--- START ---
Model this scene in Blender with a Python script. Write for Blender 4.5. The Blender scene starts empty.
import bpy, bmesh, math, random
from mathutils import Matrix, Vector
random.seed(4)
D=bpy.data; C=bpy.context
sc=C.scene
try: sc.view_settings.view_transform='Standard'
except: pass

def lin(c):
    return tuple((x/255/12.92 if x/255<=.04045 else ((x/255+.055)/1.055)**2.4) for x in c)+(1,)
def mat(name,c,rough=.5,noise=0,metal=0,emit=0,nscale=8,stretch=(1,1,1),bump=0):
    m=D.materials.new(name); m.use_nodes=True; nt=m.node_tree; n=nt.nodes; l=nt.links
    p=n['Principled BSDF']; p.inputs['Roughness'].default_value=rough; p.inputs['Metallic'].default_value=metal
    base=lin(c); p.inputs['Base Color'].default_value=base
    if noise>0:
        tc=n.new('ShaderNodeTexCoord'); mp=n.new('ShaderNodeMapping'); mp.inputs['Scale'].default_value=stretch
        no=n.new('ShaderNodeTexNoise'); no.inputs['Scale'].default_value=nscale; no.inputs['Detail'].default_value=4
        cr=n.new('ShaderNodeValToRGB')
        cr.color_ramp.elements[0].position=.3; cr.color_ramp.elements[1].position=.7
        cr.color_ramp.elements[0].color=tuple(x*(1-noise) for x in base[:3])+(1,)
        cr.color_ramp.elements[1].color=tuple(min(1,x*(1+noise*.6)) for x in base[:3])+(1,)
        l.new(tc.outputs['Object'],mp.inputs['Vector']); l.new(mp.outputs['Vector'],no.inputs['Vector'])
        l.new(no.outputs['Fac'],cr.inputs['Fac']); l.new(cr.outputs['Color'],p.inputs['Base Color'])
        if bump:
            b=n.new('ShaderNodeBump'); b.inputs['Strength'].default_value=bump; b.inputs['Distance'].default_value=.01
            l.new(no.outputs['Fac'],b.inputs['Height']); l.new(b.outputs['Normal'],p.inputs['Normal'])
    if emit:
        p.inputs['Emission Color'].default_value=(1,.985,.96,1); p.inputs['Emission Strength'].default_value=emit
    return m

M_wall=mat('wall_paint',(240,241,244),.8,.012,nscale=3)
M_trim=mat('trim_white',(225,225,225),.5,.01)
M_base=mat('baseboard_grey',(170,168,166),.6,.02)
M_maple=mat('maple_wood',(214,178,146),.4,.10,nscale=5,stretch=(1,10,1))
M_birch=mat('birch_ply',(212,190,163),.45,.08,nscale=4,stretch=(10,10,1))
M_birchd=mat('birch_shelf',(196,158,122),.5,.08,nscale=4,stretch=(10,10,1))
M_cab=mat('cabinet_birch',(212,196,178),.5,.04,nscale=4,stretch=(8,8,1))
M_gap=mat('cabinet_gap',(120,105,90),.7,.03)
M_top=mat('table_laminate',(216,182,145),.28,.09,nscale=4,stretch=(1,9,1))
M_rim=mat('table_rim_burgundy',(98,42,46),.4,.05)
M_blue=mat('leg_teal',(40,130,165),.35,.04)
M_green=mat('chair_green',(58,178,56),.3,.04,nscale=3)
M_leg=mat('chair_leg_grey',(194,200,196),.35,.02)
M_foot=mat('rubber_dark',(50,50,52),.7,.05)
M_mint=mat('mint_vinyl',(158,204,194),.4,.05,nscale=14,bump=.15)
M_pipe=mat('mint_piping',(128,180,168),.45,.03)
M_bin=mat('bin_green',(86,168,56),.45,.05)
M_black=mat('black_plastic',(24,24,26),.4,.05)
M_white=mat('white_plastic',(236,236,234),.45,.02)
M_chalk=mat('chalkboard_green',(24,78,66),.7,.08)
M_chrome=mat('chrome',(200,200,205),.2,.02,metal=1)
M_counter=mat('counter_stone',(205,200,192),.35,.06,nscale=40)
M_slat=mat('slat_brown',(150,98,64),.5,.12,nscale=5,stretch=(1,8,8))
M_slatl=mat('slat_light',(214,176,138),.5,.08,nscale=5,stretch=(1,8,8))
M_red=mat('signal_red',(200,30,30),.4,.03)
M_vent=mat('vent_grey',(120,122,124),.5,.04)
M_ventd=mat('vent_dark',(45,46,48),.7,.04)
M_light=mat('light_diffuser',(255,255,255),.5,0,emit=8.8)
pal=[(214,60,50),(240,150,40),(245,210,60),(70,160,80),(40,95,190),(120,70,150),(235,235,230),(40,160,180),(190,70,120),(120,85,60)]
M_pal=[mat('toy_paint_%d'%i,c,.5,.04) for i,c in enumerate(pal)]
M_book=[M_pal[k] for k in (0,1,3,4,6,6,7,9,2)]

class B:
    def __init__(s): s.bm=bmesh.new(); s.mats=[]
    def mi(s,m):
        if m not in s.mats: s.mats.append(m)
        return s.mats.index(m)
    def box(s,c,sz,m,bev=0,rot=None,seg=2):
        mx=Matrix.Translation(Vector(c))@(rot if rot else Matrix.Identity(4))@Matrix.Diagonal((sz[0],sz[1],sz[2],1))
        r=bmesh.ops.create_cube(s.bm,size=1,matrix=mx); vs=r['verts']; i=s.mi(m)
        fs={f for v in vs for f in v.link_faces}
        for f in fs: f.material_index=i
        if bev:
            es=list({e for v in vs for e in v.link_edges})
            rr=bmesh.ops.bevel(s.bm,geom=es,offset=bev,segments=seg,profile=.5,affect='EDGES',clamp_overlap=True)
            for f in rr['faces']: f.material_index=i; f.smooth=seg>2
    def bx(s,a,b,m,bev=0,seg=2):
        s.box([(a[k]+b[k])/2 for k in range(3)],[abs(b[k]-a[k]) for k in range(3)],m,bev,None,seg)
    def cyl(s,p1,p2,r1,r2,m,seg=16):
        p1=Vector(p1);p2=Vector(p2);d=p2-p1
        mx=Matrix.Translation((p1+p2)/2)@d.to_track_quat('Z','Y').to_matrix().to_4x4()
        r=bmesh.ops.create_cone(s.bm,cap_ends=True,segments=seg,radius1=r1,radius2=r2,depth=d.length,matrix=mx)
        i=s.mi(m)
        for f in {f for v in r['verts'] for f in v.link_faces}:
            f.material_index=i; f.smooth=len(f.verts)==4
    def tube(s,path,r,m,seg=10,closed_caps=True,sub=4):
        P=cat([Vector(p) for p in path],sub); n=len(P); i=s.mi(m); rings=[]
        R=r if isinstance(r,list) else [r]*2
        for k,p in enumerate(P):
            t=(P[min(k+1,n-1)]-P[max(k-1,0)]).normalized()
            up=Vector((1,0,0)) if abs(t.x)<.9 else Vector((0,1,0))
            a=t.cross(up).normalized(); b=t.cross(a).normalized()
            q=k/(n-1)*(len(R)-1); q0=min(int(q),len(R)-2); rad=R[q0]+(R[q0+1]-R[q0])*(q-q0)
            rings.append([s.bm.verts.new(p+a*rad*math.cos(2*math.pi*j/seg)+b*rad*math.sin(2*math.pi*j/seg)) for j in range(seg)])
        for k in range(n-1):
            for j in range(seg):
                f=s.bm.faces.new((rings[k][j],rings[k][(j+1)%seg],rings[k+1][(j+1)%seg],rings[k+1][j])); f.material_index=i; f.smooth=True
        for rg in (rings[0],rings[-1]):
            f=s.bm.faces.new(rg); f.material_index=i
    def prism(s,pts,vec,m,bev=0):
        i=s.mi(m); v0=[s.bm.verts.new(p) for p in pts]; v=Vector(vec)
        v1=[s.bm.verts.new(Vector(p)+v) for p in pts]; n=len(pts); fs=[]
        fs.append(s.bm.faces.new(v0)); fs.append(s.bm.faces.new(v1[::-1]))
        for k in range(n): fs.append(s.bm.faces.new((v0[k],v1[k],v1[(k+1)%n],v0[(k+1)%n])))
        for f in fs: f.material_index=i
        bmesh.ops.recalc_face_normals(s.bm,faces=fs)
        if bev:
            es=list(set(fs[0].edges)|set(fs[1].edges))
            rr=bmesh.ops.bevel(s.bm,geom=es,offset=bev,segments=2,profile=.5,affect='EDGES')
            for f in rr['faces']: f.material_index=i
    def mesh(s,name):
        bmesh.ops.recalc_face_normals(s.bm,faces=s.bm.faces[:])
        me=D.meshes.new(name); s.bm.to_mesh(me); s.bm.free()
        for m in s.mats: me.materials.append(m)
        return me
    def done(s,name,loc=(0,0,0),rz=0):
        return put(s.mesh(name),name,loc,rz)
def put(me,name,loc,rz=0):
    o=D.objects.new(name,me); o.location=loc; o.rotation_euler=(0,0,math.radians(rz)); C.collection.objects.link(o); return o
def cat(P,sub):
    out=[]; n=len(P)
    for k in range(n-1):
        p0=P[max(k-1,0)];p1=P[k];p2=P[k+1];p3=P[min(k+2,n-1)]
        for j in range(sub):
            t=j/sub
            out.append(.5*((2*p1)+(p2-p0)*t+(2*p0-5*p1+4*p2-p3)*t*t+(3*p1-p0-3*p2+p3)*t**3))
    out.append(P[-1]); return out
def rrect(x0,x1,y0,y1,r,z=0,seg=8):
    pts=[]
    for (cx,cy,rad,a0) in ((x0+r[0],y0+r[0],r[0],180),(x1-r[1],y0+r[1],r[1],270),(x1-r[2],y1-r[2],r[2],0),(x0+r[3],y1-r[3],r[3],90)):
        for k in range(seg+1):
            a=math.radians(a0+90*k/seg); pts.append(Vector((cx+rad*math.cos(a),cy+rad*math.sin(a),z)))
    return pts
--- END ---
Aim of the exercise: Please write out exactly the lines from the start of the data through the line that contains "except: pass", both ends included, and nothing else.

Complete response:
Model this scene in Blender with a Python script. Write for Blender 4.5. The Blender scene starts empty.
import bpy, bmesh, math, random
from mathutils import Matrix, Vector
random.seed(4)
D=bpy.data; C=bpy.context
sc=C.scene
try: sc.view_settings.view_transform='Standard'
except: pass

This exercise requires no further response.